SPX traded above the daily upper bollinger band all day on Friday and closed eight points above it. A move like this often runs to three days trading above the upper band and if that's the case today then I would expect the upper band to close in the 1742-5 area, and for SPX to close no more than ten points above the upper band. What is also worth noting on this daily chart though is that SPX tested rising wedge resistance from the June low on Friday, and regardless of whether this breaks later, we may well see a retracement from this test here. SPX daily chart:
That rising wedge trendline is not the only SPX resistance here. There is also a resistance trendline from the 2010 high through the 2011 high that is clearly resistance here. That we are testing this for the second time in 2013 is suggesting that this trendline may well break up, but again a touch of it here may well be good for a retracement. That is particularly the case because SPX closed at the weekly upper bollinger band on Friday.
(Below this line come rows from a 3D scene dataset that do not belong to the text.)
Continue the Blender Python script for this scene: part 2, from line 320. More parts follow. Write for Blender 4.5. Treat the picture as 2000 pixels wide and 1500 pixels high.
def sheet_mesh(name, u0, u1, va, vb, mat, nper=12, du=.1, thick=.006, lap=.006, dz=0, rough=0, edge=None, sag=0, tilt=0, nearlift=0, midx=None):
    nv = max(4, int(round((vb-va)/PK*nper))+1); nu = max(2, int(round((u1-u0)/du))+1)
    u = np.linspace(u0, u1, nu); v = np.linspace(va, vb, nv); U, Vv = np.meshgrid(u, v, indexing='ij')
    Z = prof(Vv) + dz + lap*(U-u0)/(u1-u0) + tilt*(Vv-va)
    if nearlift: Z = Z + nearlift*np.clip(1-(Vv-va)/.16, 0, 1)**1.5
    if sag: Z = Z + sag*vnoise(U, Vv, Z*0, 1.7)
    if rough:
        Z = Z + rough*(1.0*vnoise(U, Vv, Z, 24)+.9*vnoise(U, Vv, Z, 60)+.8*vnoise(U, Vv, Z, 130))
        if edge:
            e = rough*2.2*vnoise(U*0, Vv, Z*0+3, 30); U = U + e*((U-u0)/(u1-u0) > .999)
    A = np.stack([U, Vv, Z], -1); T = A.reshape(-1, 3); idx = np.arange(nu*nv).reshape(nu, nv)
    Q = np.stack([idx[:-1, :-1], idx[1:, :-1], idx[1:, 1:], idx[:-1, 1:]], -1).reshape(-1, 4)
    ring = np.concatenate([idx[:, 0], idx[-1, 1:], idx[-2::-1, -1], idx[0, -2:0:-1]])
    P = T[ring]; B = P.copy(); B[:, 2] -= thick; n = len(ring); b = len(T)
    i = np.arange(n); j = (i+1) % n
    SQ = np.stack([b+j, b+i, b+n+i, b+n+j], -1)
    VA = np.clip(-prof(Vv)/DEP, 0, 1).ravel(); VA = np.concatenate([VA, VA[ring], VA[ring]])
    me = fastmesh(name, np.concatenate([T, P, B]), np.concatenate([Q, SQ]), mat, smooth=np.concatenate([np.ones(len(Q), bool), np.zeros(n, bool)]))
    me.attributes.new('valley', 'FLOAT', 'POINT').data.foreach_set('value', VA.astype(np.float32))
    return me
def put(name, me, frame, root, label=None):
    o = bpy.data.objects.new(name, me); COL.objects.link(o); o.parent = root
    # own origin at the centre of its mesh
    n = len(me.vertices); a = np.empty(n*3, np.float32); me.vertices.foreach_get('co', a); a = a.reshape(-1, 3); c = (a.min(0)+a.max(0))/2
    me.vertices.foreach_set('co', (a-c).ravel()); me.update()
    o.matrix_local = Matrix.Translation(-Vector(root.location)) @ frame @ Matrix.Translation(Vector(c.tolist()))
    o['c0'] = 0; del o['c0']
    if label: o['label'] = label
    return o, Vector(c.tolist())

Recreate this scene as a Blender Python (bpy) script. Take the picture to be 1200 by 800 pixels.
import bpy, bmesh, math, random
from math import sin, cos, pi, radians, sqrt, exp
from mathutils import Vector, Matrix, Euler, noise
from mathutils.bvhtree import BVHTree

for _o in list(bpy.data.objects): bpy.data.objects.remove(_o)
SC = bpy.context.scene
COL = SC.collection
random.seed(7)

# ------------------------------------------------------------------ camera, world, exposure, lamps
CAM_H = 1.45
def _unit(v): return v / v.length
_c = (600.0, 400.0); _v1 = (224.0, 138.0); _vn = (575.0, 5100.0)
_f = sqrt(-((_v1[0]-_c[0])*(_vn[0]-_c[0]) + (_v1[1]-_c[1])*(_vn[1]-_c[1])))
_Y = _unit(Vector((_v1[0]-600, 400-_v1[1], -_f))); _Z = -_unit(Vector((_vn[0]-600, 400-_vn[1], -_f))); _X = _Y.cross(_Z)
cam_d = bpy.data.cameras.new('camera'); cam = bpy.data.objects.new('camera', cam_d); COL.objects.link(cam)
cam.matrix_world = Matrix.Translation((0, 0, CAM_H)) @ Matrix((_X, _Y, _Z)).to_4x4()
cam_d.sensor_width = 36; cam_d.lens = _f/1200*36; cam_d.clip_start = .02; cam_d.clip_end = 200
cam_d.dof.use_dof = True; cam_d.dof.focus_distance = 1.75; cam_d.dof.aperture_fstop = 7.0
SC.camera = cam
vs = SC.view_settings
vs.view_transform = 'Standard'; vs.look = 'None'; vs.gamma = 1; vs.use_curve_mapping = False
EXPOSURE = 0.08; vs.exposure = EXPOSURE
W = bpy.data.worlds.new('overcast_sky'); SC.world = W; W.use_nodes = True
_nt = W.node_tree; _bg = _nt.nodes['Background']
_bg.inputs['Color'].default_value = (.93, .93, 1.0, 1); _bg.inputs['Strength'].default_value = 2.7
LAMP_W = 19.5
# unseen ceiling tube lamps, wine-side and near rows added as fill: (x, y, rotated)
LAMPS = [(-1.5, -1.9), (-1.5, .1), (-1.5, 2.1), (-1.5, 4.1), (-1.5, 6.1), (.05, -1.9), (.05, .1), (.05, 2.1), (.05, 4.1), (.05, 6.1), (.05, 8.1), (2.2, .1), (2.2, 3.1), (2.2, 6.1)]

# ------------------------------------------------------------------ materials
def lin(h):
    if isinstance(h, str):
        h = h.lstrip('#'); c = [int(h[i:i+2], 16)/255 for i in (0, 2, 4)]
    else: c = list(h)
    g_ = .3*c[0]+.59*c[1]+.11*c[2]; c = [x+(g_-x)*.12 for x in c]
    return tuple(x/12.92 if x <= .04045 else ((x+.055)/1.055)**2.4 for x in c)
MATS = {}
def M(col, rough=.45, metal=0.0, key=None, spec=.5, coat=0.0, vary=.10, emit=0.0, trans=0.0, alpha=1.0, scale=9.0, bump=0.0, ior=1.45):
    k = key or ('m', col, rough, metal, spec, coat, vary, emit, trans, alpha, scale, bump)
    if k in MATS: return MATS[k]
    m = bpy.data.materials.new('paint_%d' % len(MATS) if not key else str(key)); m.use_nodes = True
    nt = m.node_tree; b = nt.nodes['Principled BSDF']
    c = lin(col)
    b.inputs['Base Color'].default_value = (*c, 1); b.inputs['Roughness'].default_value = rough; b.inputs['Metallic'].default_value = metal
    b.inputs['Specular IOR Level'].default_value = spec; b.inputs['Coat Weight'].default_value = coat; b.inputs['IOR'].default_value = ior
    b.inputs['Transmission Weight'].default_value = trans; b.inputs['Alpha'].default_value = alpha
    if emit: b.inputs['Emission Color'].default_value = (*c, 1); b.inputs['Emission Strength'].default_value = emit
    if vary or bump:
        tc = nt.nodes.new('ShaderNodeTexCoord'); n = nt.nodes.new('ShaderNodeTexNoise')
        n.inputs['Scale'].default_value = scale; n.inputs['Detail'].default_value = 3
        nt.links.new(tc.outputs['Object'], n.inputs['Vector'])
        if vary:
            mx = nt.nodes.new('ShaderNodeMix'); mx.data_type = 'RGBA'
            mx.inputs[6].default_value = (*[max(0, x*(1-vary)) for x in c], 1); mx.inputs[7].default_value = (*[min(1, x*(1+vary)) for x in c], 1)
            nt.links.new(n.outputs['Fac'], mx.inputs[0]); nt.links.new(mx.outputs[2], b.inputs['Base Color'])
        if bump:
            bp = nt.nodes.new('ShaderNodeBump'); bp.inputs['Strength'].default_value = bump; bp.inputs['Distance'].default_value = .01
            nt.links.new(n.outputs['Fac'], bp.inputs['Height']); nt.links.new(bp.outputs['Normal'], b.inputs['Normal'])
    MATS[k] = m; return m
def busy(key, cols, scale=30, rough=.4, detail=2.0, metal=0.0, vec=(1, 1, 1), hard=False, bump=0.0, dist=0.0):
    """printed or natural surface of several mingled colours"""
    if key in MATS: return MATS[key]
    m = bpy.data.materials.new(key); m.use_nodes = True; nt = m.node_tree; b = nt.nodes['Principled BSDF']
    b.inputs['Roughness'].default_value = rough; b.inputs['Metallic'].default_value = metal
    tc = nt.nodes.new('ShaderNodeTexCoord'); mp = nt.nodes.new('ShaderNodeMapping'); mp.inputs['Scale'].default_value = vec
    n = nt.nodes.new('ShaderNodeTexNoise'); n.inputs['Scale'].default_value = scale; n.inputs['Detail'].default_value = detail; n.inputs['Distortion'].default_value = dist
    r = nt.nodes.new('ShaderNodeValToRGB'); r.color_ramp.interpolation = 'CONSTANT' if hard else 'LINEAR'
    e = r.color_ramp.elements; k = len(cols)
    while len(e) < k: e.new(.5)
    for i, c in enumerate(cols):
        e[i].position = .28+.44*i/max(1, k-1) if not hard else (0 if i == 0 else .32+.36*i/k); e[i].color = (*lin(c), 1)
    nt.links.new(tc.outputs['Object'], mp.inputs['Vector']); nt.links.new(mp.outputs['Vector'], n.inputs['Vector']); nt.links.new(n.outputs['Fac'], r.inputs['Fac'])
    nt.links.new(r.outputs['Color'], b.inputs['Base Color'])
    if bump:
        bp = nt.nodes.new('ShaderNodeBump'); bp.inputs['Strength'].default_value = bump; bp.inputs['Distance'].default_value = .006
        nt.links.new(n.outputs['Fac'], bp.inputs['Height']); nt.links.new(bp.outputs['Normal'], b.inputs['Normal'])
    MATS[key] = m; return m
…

It is rare to see SPX break above this on a weekly basis, and such a close above generally signals a significant high, so to continue rising SPX will now be limited to the 10-15 points a week that the weekly upper band can rise. That suggests a two way market with frequent retracements if this uptrend continues into the end of the year. SPX weekly chart:
There is some reason to think that retracement is imminent. There is clear negative RSI divergence on the ES 60min chart, and also on the SPX 15min chart below. If we do see a retracement here I have initial support in the 1732-6 area. On a break below 1730 I would be looking for support in the 1708 and 1696 areas. SPX 15min chart:
On other markets CL is now under 100 and is nowhere near oversold on the daily RSIs. My working target there is the 91.5 to 92 area. Gold is looking interesting, and you can see on the GLD 60min chart below that GLD gapped over falling channel resistance after retracing just under 76.4% of the move from the up from the July low. This is a development suggesting that the July low may well have been the bear market low for precious metals, and I'm watching for GLD to form and break up from a clear double-bottom or IHS. GLD 60min chart:
On TLT the possible IHS I have been following for a couple of weeks now has finished forming and is testing the neckline. A clear break over 107 targets 112.50. TLT daily chart:
GBPUSD looks ready to roll over here on what might be a big reversal on my inverse proxy for USD. Clear daily negative RSI divergence, a first break below rising megaphone support, and forming who looks to be either a double-top or very ugly downsloping H&S. The uptrend on GBPUSD looks finished or finishing here. GBPUSD daily chart
Now that SPX has hit the weekly upper bollinger band then history suggests strongly that the current uptrend must slow down sharply. The weekly upper BB can only rise at 10-15 points and closes above it (weekly close basis) are not only rare but when they do occur tend to signal multi-week tops. The weekly upper band is unlikely to close over 1760 this week and I'd expect a close nearer 1755. Upside is therefore limited until we see a retracement which we may well see very soon.